Task statement
From the entries below, copy every line where the string "part" appears.

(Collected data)
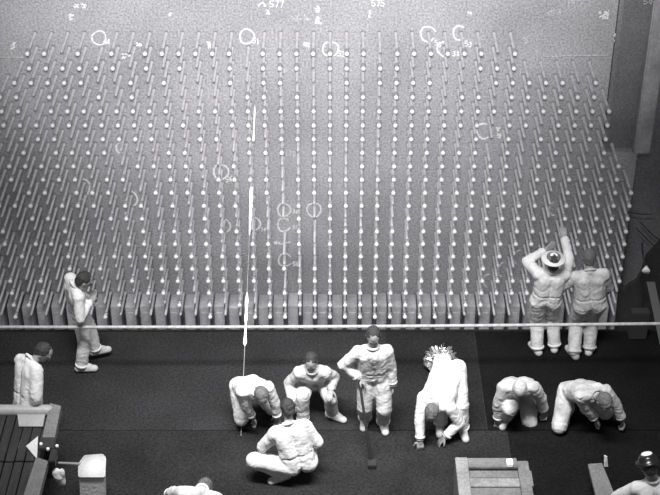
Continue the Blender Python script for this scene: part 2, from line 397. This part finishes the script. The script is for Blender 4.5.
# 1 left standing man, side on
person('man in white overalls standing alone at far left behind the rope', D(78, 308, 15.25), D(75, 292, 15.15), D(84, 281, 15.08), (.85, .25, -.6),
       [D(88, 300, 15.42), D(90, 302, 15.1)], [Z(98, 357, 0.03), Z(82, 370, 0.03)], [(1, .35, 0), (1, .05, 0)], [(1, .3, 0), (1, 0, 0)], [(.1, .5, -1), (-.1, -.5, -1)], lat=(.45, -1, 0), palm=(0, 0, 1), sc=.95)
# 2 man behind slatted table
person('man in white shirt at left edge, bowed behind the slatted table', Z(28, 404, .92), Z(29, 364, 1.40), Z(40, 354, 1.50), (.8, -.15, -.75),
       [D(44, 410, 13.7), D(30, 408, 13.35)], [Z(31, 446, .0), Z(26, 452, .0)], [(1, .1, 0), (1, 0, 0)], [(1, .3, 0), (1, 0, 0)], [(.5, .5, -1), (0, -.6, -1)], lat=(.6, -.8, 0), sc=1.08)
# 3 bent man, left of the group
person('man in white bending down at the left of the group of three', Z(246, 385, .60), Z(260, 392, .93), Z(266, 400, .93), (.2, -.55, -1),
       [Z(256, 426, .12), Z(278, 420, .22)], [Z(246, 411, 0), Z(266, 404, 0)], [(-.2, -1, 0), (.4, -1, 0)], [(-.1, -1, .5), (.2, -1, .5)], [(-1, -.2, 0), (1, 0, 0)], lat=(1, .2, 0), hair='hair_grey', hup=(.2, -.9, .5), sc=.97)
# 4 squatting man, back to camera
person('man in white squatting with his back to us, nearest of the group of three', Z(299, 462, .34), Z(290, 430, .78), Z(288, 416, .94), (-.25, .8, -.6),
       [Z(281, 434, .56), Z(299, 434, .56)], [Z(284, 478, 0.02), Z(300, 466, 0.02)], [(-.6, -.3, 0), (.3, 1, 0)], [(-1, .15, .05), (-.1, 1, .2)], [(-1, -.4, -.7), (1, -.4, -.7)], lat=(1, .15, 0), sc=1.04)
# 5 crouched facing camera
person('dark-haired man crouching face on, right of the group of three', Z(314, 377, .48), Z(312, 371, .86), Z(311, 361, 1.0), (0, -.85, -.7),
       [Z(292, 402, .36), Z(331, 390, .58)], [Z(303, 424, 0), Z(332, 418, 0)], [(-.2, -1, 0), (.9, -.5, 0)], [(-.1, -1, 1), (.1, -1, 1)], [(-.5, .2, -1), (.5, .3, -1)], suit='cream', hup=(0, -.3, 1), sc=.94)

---

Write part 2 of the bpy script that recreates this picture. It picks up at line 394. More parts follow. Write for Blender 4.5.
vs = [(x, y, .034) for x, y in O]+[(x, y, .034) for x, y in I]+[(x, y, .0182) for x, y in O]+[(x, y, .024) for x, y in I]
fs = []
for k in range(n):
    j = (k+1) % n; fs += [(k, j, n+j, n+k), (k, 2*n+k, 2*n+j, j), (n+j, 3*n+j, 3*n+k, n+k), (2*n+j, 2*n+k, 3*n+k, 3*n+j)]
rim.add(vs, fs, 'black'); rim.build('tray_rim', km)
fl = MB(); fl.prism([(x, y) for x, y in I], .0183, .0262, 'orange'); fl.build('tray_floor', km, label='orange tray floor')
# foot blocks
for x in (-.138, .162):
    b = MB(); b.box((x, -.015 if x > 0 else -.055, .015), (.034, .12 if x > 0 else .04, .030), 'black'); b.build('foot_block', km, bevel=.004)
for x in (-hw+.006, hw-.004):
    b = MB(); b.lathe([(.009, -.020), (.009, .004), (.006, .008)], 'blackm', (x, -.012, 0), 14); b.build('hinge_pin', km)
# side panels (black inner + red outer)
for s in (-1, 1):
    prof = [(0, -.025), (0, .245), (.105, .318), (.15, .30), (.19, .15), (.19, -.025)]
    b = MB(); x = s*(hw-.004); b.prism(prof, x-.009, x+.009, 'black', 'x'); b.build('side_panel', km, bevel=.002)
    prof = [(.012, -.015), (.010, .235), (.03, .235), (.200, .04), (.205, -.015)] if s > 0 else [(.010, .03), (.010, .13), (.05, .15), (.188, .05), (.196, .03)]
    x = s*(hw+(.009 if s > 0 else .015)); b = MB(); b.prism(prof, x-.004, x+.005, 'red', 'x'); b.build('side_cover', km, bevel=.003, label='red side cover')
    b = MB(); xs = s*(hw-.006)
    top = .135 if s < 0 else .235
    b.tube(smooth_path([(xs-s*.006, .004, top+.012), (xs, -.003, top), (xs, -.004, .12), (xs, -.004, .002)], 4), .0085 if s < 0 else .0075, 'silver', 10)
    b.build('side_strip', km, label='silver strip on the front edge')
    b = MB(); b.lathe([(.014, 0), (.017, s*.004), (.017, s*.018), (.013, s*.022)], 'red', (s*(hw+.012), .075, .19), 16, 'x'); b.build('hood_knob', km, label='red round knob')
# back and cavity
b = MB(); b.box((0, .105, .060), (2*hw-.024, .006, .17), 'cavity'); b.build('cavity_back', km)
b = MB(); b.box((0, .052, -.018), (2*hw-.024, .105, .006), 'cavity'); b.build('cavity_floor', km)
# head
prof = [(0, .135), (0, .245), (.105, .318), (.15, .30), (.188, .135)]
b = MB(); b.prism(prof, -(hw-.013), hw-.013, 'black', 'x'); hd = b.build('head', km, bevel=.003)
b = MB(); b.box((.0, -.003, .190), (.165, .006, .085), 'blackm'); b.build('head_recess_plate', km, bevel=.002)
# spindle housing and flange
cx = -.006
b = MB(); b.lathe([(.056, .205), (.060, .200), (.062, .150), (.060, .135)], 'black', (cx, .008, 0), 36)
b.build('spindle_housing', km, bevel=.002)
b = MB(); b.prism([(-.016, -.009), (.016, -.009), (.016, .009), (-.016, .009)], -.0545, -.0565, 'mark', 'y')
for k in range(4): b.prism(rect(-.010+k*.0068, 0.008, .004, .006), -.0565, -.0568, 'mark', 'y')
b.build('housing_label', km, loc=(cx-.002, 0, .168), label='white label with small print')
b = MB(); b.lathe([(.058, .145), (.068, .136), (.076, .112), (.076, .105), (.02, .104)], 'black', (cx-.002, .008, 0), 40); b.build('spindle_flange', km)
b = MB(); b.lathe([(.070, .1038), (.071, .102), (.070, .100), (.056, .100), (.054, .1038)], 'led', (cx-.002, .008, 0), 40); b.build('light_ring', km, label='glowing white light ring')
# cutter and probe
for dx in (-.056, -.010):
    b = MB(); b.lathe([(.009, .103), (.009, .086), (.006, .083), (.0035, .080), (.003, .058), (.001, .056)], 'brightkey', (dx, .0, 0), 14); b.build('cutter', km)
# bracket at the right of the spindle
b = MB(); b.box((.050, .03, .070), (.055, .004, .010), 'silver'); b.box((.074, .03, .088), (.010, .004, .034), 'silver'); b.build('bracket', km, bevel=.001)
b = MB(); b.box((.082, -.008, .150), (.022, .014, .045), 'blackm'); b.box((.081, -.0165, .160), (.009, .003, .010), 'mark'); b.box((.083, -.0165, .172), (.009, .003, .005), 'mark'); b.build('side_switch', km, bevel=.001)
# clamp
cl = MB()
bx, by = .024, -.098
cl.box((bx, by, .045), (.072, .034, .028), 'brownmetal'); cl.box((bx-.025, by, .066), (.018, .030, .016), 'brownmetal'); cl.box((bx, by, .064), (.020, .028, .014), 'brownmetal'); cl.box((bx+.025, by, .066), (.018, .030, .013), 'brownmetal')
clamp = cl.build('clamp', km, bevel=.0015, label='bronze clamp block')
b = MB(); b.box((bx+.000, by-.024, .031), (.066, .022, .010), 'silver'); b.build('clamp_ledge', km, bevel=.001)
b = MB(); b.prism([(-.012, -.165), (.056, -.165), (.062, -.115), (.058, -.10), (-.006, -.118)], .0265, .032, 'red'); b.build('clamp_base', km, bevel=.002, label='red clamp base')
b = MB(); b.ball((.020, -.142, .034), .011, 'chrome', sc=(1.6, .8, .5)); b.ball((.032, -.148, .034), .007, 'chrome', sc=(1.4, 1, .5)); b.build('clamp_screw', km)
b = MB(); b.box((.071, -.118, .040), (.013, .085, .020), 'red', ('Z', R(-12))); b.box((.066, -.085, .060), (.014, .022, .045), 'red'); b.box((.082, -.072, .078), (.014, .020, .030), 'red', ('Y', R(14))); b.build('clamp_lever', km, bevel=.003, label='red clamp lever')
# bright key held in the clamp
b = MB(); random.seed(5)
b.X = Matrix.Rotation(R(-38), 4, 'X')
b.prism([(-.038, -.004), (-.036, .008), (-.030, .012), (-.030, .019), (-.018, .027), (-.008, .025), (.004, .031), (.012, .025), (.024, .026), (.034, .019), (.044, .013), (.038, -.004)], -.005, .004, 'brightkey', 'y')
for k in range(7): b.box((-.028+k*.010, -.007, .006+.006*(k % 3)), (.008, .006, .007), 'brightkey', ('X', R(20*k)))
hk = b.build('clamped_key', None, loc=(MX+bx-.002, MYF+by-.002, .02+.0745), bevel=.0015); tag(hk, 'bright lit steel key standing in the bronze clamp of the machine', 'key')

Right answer
Continue the Blender Python script for this scene: part 2, from line 397. This part finishes the script. The script is for Blender 4.5.
Write part 2 of the bpy script that recreates this picture. It picks up at line 394. More parts follow. Write for Blender 4.5.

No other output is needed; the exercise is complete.